Instances of “the true, the good, and the sacred” can also be found “in non-Christian religions and cultures,” Tück said. He did not explain further how this relates to the Pachamama statues featured in a Catholic church as well as during various religious ceremonies in the Vatican in which Pope Francis attended.

Tück accused Tschugguel of not seeing “that he is continuing precisely the tradition that has burdened the missionary history of the Church until today. Contempt for ‘pagan’ cultures in the name of Christian truth has repeatedly unleashed iconoclastic practices.”

The professor of dogmatic theology did not clarify in his conversation with Kathpress how this relates to Tschugguel removing the Pachamama statues from a church.

Tschugguel said that as Catholics, “we are called to proclaim the gospel to all nations and to baptize them in the name of the Father and of the Son and of the Holy Spirit.”

“To worship pagan idols does not correspond to this mission and is contrary to the First Commandment. To pit the pre-conciliar and the post-conciliar Church against each other in this way is, in my opinion, deceitful,” he said. 

Tschugguel told LifeSiteNews’ John-Henry Westen in a recent interview that “for me, it was really bad, because I saw in those statues and in those idols […] a break of the First Commandment.” He added that he was motivated simply by the desire to “bring pagan things out of a Catholic church.”

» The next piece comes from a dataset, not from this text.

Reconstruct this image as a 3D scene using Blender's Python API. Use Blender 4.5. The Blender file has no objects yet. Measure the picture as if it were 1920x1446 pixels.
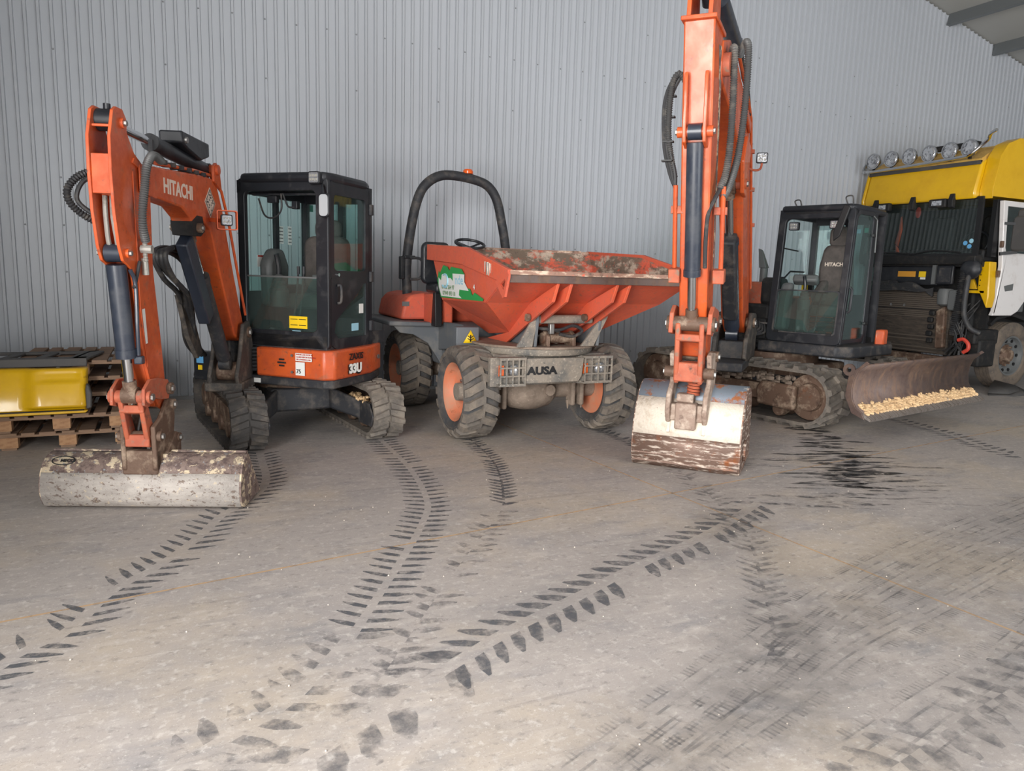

In the interview, he also gave young Catholics the advice to attend the local traditional Catholic church, pray “tons” of rosaries, and study the faith in order to defend it in public. He also recommended they go to their families, friends, nearby pro-life groups, and make their voices heard. Tschugguel excaimed, if something “is not Catholic, speak up! […] We are part of the battle between the kingdom of God and the reign of the devil.”